Christiane Frenette’s novel The Whole Night Through is proof that it’s not the story that’s important, it’s the way you tell it. One November afternoon a dying moose comes out of the woods into Jeanne’s yard in the mountains of southeastern Quebec, and as she settles down to keep the animal company as it dies, she reflects on the events that have brought her here.
Jeanne had not intended to settle there. She had originally come to comfort a college friend, Gabrielle, disabled in a hit-and-run accident. Gabrielle’s brother Paul falls in love with Jeanne and the two have a child. All is idyllic until they discover the identity of the hit-and-run driver. Jeanne is waiting to see if Paul has gone off to kill him when the dying moose arrives.

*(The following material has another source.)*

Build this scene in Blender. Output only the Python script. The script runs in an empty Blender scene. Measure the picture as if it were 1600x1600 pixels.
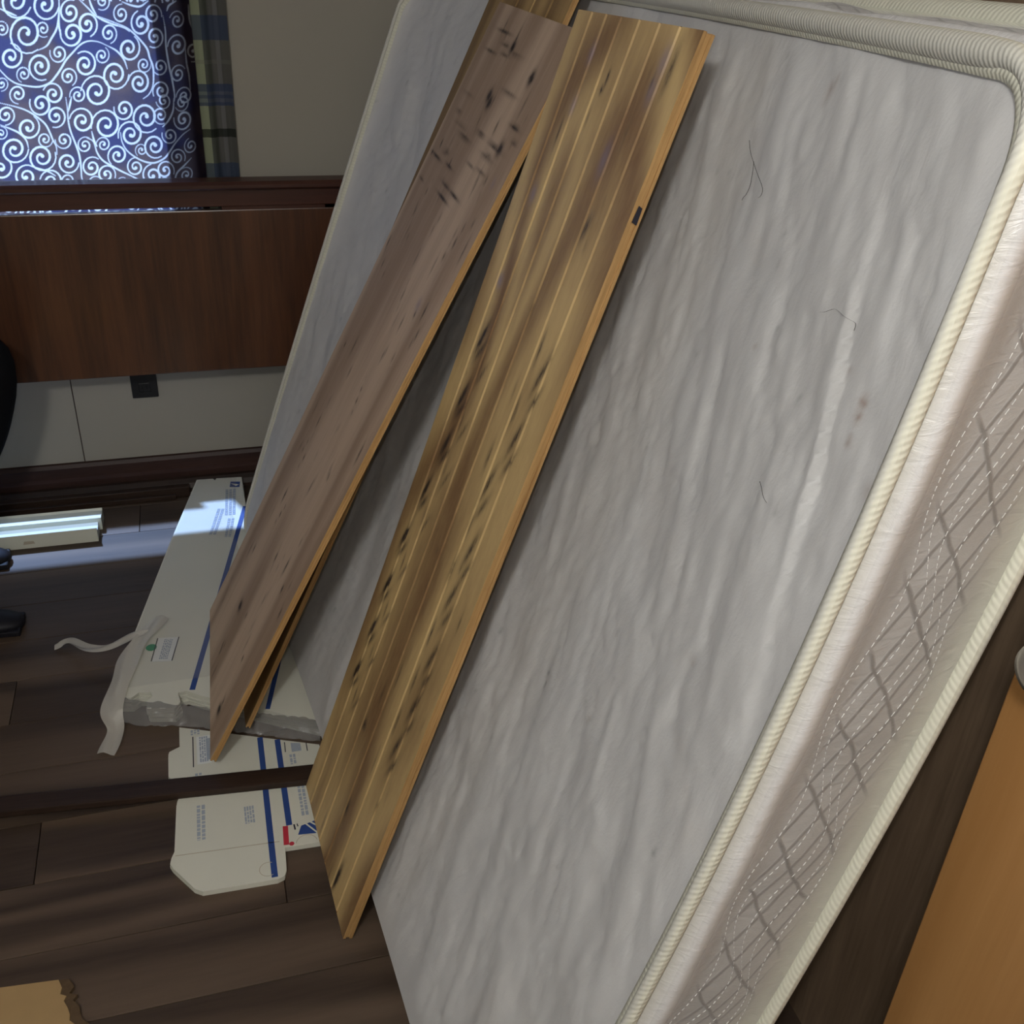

Told that way, the story sounds clumsy, and the dying moose a symbol that somehow escaped from an allegory. Frenette, however, has a deft narrative touch. She intercuts vivid observations of the gathering night – long shadows, dry yellow grass, the wind in the trees – with the slow unfolding of Jeanne’s story. Her anguish, the great beast’s proud death, the silence of the forest, the moral ambiguities of rage, love, and forgiveness: Frenette creates a world that haunts us from the first page.
Frenette’s previous novel, Terra Firma, won the 1998 Governor General’s Award for French fiction, while her poetry has won the Prix Octave-Crémazie and been nominated for the French poetry Governor General’s Award. Here Sheila Fischman has done a superb job of translating Frenette’s latest tale into English that is both lyrical and brusquely concrete.